Comment expliquer le vote Macron et Le Pen ? A-t-on besoin d’un gouvernement ? Deux débats dans notre revue de presse de ces dernières semaines. Par RAPHAËL GEORGY
Pourquoi vote-t-on ? Parfois pour éviter des effets négatifs sur soi-même ou pour les autres, souvent pour éviter que les autres ne décident pour nous. Cela suppose encore d’accepter d’être gouverné. On peut penser que cela va de soi, comme le philosophe Pierre Manent.
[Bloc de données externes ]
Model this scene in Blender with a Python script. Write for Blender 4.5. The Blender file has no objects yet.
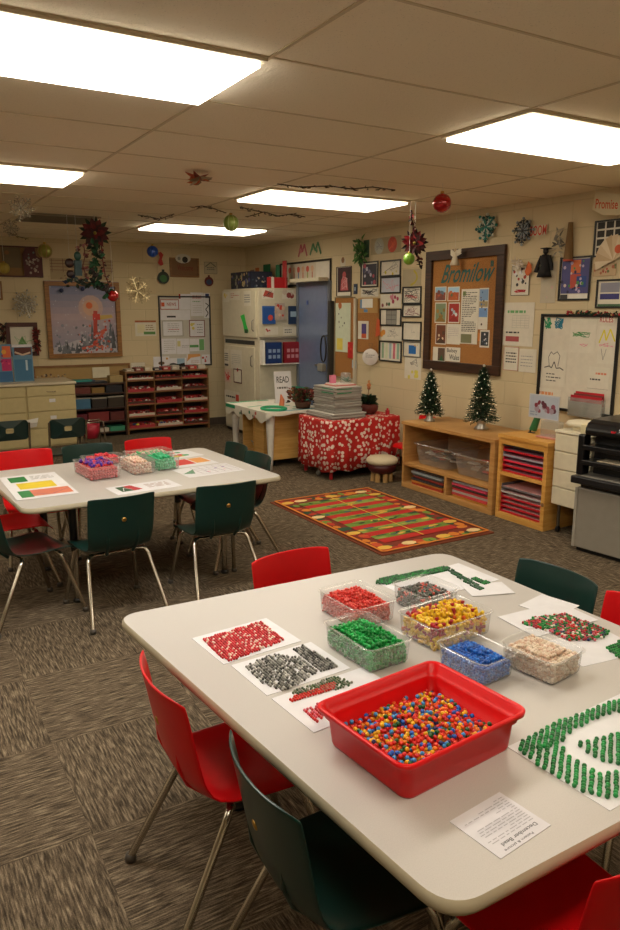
import bpy, bmesh, math, random
from mathutils import Vector, Matrix
random.seed(7)
PI = math.pi
C = bpy.context.scene.collection
# ------------------------------------------------------------------ camera solve (used to turn measured pixels into points on real planes)
f_, cx_, cy_ = 737., 310., 465.
pit, yaw, H = math.radians(11.9), math.radians(30.7), 1.60
F = Vector((math.sin(yaw)*math.cos(pit), math.cos(yaw)*math.cos(pit), -math.sin(pit)))
R = Vector((math.cos(yaw), -math.sin(yaw), 0)); U = R.cross(F); O = Vector((0, 0, H))
def ray(x, y): return F*f_ + R*(x-cx_) - U*(y-cy_)
def onz(x, y, z): d = ray(x, y); return O + d*((z-O.z)/d.z)
def onx(x, y, X): d = ray(x, y); return O + d*(X/d.x)
def ony(x, y, Y): d = ray(x, y); return O + d*(Y/d.y)
WX, WY, CZ = 4.68, 9.65, 2.45
# ------------------------------------------------------------------ materials
def lin(c): return tuple((v/12.92 if v <= .04045 else ((v+.055)/1.055)**2.4) for v in c)
def hexc(h): h = h.lstrip('#'); return lin(tuple(int(h[i:i+2], 16)/255 for i in (0, 2, 4)))
MC = {}
def M(h, rough=.6, metal=0, spec=.5, coat=0, bump=0, bscale=200, emit=0):
    k = (h, rough, metal, spec, coat, bump, bscale, emit)
    if k in MC: return MC[k]
    m = bpy.data.materials.new('mat_'+h.strip('#')); m.use_nodes = True
    n = m.node_tree.nodes; b = n['Principled BSDF']; c = hexc(h)
    b.inputs['Roughness'].default_value = rough; b.inputs['Metallic'].default_value = metal
    b.inputs['Specular IOR Level'].default_value = spec; b.inputs['Coat Weight'].default_value = coat
    # faint procedural mottling so that nothing is a perfectly flat colour
    tc = n.new('ShaderNodeTexCoord'); nz = n.new('ShaderNodeTexNoise'); nz.inputs['Scale'].default_value = 18
    mx = n.new('ShaderNodeMix'); mx.data_type = 'RGBA'
    mx.inputs[6].default_value = (*[v*.9 for v in c], 1); mx.inputs[7].default_value = (*[min(1, v*1.08) for v in c], 1)
    L = m.node_tree.links; L.new(tc.outputs['Object'], nz.inputs['Vector']); L.new(nz.outputs['Fac'], mx.inputs[0]); L.new(mx.outputs[2], b.inputs['Base Color'])
    if bump:
        n2 = n.new('ShaderNodeTexNoise'); n2.inputs['Scale'].default_value = bscale; bp = n.new('ShaderNodeBump')
        bp.inputs['Strength'].default_value = bump; bp.inputs['Distance'].default_value = .004
        L.new(tc.outputs['Object'], n2.inputs['Vector']); L.new(n2.outputs['Fac'], bp.inputs['Height']); L.new(bp.outputs['Normal'], b.inputs['Normal'])
    if emit: b.inputs['Emission Color'].default_value = (*c, 1); b.inputs['Emission Strength'].default_value = emit
    MC[k] = m; return m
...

« Les Français, comme les citoyens des autres républiques, choisissent leurs représentants pour être bien « représentés » bien sûr, mais aussi, et d’abord, pour être bien gouvernés. » (Commentaire, n° 157, « La tragédie de la République »)
Mais pour d’autres, que l’on classera à l’ultragauche, on pourrait très bien s’en passer. Pour Mathieu Burnel et Julien Coupat, théoriciens de cette mouvance marginale, l’Etat n’a aucune légitimité. A les écouter, la justice, la police et le gouvernement ne sont qu’une mafia qui a réussi. Dans un entretien au Monde, ceux-ci avancent que la nation n’est qu’un « mythe » relevant d’un « autisme collectif qui se figure une France qui n’a jamais existé ».
S’il on n’est pas convaincu, il est toujours intéressant de lire leurs ouvrages pour se rappeler pourquoi l’on vote.
Pour ceux qui le font, justement, les raisons du choix font aussi débat. Dans le Monde, le démographe Hervé Le Bras analyse la géographie du vote du premier tour de l’élection présidentielle : « Le Pen obtient ses meilleurs résultats là où les problèmes économiques et sociaux sont les plus graves ». Mais cela ne suffit pas, car il y a des endroits où les difficultés économiques et sociales s’accumulent et le vote Front national est très faible. Les électeurs urbains, même s’ils sont touchés par ces difficultés, votent plus souvent pour Macron.
« Les villes, particulièrement les plus puissantes, sont devenues des points de contact et d’échange avec le monde. Les plus importantes se rapprochent des global cities selon le terme forgé par la sociologue hollando-américaine Saskia Sassen. Leurs habitants veulent donc préserver l’ouverture de la France au monde et particulièrement à l’Europe. »
La France des périphéries, rurale ferait donc face à une France des grandes villes ? Pas si sûr. Pour le chercheur à Sciences Po Frédéric Gilli, dans une tribune au Monde, les résultats obtenus par Macron sont à peu près égaux dans tous les types d’espaces.
« Ses résultats sont particulièrement constants quel que soit le terrain. Il rassemble entre 20 % et 23 % des électeurs dans tous ces territoires : 21 % des ruraux, 22 % des électeurs des petites villes, 23 % des périurbains des grandes agglomérations… »
Donc si le vote Front national est situé géographiquement selon les grandes aires où se concentrent les difficultés, on ne peut pas dire que deux France se font face.